The terms high pressure and low pressure relate to the comparison of pressures between different types of tanks. Even low pressure, which is usually 2640 psi is high enough pressure to be expremely dangerous if not used properly.
The main diffence to a diver is that a high pressure tank will hold more air for its physical size than will a low pressure tank. In order to do this, the high pressure tank usually must have thicker walls, adding to its weight so what you gain in size you give up in weight.
Also, keep in mind that tanks rated 3500 psi and above usually come with a DIN valve rather than the common K (yoke) valve adapter found on most American regulators. We provide our high pressure tanks with a combination valve that can be used with either a DIN or K valve type regulator.
Low pressure tanks generally will last many more years than high pressure tanks because of the lesser stress on the tank walls. They are also more commonly used by NITROX divers as being more convenient for some methods of filling. The low pressure will also put less stress on your regulator and other equipment that is connected to your air supply.
One of the most common questions we get from divers is concerning the true meaning of the 10% overfill on tanks.
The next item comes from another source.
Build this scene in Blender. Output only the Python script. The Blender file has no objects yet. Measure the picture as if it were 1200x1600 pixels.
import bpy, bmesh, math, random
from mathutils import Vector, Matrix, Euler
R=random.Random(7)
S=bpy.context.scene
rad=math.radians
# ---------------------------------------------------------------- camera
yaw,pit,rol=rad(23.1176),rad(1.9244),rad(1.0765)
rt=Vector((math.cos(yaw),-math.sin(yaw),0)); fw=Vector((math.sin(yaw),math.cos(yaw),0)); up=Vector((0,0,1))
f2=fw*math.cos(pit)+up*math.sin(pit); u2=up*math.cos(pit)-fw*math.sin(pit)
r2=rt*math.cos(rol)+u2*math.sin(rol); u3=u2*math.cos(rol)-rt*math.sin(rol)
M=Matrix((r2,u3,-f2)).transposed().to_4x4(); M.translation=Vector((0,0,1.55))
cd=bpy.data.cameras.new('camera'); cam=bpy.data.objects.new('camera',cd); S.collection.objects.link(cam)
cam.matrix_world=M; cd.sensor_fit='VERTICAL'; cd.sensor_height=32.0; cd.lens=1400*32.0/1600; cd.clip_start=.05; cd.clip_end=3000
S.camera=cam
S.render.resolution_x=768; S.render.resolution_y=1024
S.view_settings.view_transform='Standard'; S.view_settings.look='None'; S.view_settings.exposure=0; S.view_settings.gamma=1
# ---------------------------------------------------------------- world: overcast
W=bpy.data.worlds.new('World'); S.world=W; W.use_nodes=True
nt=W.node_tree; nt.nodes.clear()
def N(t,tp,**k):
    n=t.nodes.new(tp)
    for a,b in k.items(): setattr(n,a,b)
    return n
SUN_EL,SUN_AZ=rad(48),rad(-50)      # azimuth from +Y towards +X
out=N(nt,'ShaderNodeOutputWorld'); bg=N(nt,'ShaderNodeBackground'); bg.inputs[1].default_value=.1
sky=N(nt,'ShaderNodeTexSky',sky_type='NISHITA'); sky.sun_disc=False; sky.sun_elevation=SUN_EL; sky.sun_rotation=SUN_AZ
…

Here are the facts.
Aluminum tanks never get an overfill. It is only used on steel tanks.
The overfill on steel tanks is only allowed on tanks that have a + sign stamped after the date of their most recent hydro test. The first date on a tank is the legally required test done by the manufacturer before he sells the tank.
If there is a + sign after the date it means that the tank may be filled to a pressure 10% higher than the pressure stamped on the tank.
If there is no + sign after the latest date on the tank, the tank may only be filled to the exact pressure stamped on that tank.
It is possible that a tank will not get that + sign after its second or third hydro test. That will tell you that the tank has been used a lot and can only be filled to the pressure stamped on it.